READ MORE: A DDoS attack triggered Azure outage - and Microsoft's defences finished the job

How did Azure respond to the outage?

As soon as Microsoft understood the nature of this usage spike, it implemented networking configuration changes and carried out failover plans, switching to "alternate networking paths to provide relief."

These initial network configuration changes successfully mitigated the majority of the impact at just after 2pm UK time, although some customers reported less than 100% availability and had to wait until about 6pm until Microsoft began mitigating their challenges.

A fix was first rolled out across regions in Europe and Asia Pacific. Once it had been validated and proven to have "eliminated the side effect impacts of the initial mitigation," it was rolled out across the Americas.

Failure rates returned to normal, pre-incident levels by 19:43pm.

"After monitoring traffic and services to ensure that the issue was fully mitigated, we declared the incident mitigated at 20:48 UTC," Microsoft wrote. "Some downstream services took longer to recover, depending on how they were configured to use AFD and/or CDN."

Azure is now completing an "internal retrospective to understand the incident in more detail" and will publish a Preliminary Post Incident Review (PIR) within roughly 72 hours, which will give more details on the incident and how it responded.

A Final Post Incident Review with "additional details and learnings" will be published in 14 days.

READ MORE: CrowdStrike’s unholy cluster is terrible news for CISOs

Microsoft's DDoS defences in detail

Microsoft describes its DDoS protections as "unique". "The cornerstone of Microsoft's DDoS strategy is global presence," it wrote. "Microsoft engages with Internet providers, peering providers (public and private), and private corporations all over the world. This engagement gives Microsoft a significant Internet presence and enables Microsoft to absorb attacks across a large surface area

"As Microsoft's edge capacity has grown over time, the significance of attacks against individual edges has substantially diminished. Because of this decrease, Microsoft has separated the detection and mitigation components of its DDoS prevention system. Microsoft deploys multi-tiered detection systems at regional datacenters to detect attacks closer to their saturation points while maintaining global mitigation at the edge nodes. This strategy ensures that Microsoft services can handle multiple simultaneous attacks."

It describes reducing service attack surfaces as "one of the most effective and low-cost defences" and drops unwanted traffic at the network edge instead of "analysing, processing, and scrubbing data inline."

Microsoft uses special-purpose security devices for firewall, network address translation, and IP filtering functions at the interface with the public network, as well as global equal-cost multi-path (ECMP) routing - which is a network framework that ensures there are multiple global paths to a service.

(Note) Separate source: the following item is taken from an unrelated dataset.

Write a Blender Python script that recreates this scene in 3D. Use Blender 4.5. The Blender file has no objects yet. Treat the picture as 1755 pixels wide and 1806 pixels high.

Microsoft's Azure DDoS Protection is "designed not only to withstand external attacks, but also attacks from other Azure tenants". It uses detection and mitigation techniques such as SYN cookies, rate limiting, and connection limits to protect against DDoS attacks.

This time around, those defences fell short. The outage is a timely reminder that even rudimentary attacks can now have global consequences, particularly in a concentrated market. Azure is estimated to hold about 24% of global market share and is therefore piled high in the stacks of businesses in all sorts of industries and locations.

“The Microsoft outage demonstrates the ease at which DDoS actors can wreak havoc against critical business services," said Donny Chong, Director of the DDoS-focused security firm Nexusguard. "Anyone can carry out an attack of this magnitude from their own bedroom if they have the right equipment.

Data from the DDoS-focused security firm Nexusguard found that attack sizes increased by an average of 183% last year. It also suggested 81% of attacks are now shorter than 90 minutes in duration.

"This shows both the scale of the task at hand for stretched cybersecurity teams and that attacks are now more efficient than ever when inflicting disruption on businesses," Chong added.

“The tech community would benefit from more transparency on how many DDoS attacks companies thwart and how they mitigate them."